"As a person who doesn't believe in religion, luck or superstition I believe in one thing. I believe that every second of my life is important and I should use every minute, hour, and day to reach something that is important for me. I will never know when my life ends and maybe tomorrow I will die. So I try to make every day the best day of my life.
When I decided to do an exchange year I did that the most because I wanted to reach something. I wanted to use this year to do what makes me happy. To learn a foreign language better, to find new friends, to wake up on the other side of the world and to live my life. Also if this year was sometimes hard for me and also if I was often sad, it is the best year of my life so far. I had to learn that I can't trust everybody and that some decisions are wrong but at the same time I grew on these challenges. To be here I had to spend a lot of my free time getting prepared and I had to give up a lot. Instead of having my family, friends, my horse and everything familiar around me I started a new life alone on an other continent. But I was willing to pay this "price". It was always my dream and I finally wanted to realize it. It makes me happy when my friends from home text me and just tell that they are doing well and that they miss me. It is just for one year that I left and nearly all of my friendships are older than 5 years, so they will probably survive this time.
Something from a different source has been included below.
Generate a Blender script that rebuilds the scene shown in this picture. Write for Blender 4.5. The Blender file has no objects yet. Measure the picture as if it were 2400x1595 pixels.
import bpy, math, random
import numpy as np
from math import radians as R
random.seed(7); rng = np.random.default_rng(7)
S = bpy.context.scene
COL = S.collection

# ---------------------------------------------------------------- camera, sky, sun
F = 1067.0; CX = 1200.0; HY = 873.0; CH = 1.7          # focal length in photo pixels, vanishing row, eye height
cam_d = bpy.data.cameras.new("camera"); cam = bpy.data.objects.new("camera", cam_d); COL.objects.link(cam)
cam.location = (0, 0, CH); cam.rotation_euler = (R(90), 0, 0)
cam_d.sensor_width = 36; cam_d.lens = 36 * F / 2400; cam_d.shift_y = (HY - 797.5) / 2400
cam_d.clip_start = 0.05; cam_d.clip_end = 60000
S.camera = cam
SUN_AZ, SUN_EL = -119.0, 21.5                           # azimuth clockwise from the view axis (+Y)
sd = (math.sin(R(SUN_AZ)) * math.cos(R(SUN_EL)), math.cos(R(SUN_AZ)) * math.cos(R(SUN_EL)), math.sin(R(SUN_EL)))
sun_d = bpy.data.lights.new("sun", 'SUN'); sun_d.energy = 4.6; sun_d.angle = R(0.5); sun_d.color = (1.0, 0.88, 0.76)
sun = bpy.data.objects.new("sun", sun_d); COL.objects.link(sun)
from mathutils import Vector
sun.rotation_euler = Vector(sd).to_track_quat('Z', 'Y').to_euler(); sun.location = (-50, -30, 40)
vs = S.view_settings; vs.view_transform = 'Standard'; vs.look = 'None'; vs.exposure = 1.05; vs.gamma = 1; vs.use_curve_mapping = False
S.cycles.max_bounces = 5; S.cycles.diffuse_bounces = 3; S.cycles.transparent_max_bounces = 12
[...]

I am so glad that I am apparently important in their lives and that I have done nothing wrong in these friendships and that they didn't forget me. Also I am excited to see them again soon. It means that I didn't waste any time with these people. I use my lifetime so that I can become happy and it is important for me to spend this time with my favorite people and things. Now I am here and I realize that my life is a good one so far. And all of these efforts are totally worth it."
In meiner writing class sollten wir letztens einen Aufsatz darüber schreiben, woran wir glauben. Bei mir ist dann dieser Text rausgekommen und irgendwie wollte ich den gerne teilen.